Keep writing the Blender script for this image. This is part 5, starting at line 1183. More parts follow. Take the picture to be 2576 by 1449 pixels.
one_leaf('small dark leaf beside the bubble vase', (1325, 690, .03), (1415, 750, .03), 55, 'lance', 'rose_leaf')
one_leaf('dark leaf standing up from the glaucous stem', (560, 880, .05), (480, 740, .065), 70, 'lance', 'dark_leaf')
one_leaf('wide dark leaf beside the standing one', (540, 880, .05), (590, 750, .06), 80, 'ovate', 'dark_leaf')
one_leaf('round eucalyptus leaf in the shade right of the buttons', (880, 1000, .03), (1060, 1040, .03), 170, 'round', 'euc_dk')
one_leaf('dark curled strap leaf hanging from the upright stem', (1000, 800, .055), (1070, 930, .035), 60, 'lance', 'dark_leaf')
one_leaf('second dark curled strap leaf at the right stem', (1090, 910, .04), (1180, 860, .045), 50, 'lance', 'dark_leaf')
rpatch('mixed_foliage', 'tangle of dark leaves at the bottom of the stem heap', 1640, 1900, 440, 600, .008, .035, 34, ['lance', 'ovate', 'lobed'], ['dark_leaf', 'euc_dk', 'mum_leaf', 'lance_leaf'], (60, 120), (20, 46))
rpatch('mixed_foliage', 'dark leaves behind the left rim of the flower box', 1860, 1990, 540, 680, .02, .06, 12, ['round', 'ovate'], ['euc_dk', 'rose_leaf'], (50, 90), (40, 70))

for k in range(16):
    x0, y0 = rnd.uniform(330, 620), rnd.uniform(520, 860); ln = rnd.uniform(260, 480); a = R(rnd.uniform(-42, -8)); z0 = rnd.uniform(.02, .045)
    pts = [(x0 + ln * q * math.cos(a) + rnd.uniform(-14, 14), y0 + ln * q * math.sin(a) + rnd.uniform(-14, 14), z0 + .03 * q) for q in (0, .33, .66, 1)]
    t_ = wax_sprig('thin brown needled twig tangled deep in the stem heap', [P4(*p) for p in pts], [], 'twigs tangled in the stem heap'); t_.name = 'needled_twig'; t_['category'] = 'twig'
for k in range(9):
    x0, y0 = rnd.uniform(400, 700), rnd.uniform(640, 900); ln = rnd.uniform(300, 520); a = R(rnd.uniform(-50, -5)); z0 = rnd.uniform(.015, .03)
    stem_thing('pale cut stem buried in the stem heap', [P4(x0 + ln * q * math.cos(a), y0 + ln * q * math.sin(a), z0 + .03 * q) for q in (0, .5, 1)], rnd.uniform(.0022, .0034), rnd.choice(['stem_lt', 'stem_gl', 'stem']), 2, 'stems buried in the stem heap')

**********

**Aim of the task:** Look at the material above and copy, word for word, its lines from the first through the one containing "rpatch('mixed_foliage', 'dark leaves".

**Solution to this task:**
Keep writing the Blender script for this image. This is part 5, starting at line 1183. More parts follow. Take the picture to be 2576 by 1449 pixels.
one_leaf('small dark leaf beside the bubble vase', (1325, 690, .03), (1415, 750, .03), 55, 'lance', 'rose_leaf')
one_leaf('dark leaf standing up from the glaucous stem', (560, 880, .05), (480, 740, .065), 70, 'lance', 'dark_leaf')
one_leaf('wide dark leaf beside the standing one', (540, 880, .05), (590, 750, .06), 80, 'ovate', 'dark_leaf')
one_leaf('round eucalyptus leaf in the shade right of the buttons', (880, 1000, .03), (1060, 1040, .03), 170, 'round', 'euc_dk')
one_leaf('dark curled strap leaf hanging from the upright stem', (1000, 800, .055), (1070, 930, .035), 60, 'lance', 'dark_leaf')
one_leaf('second dark curled strap leaf at the right stem', (1090, 910, .04), (1180, 860, .045), 50, 'lance', 'dark_leaf')
rpatch('mixed_foliage', 'tangle of dark leaves at the bottom of the stem heap', 1640, 1900, 440, 600, .008, .035, 34, ['lance', 'ovate', 'lobed'], ['dark_leaf', 'euc_dk', 'mum_leaf', 'lance_leaf'], (60, 120), (20, 46))
rpatch('mixed_foliage', 'dark leaves behind the left rim of the flower box', 1860, 1990, 540, 680, .02, .06, 12, ['round', 'ovate'], ['euc_dk', 'rose_leaf'], (50, 90), (40, 70))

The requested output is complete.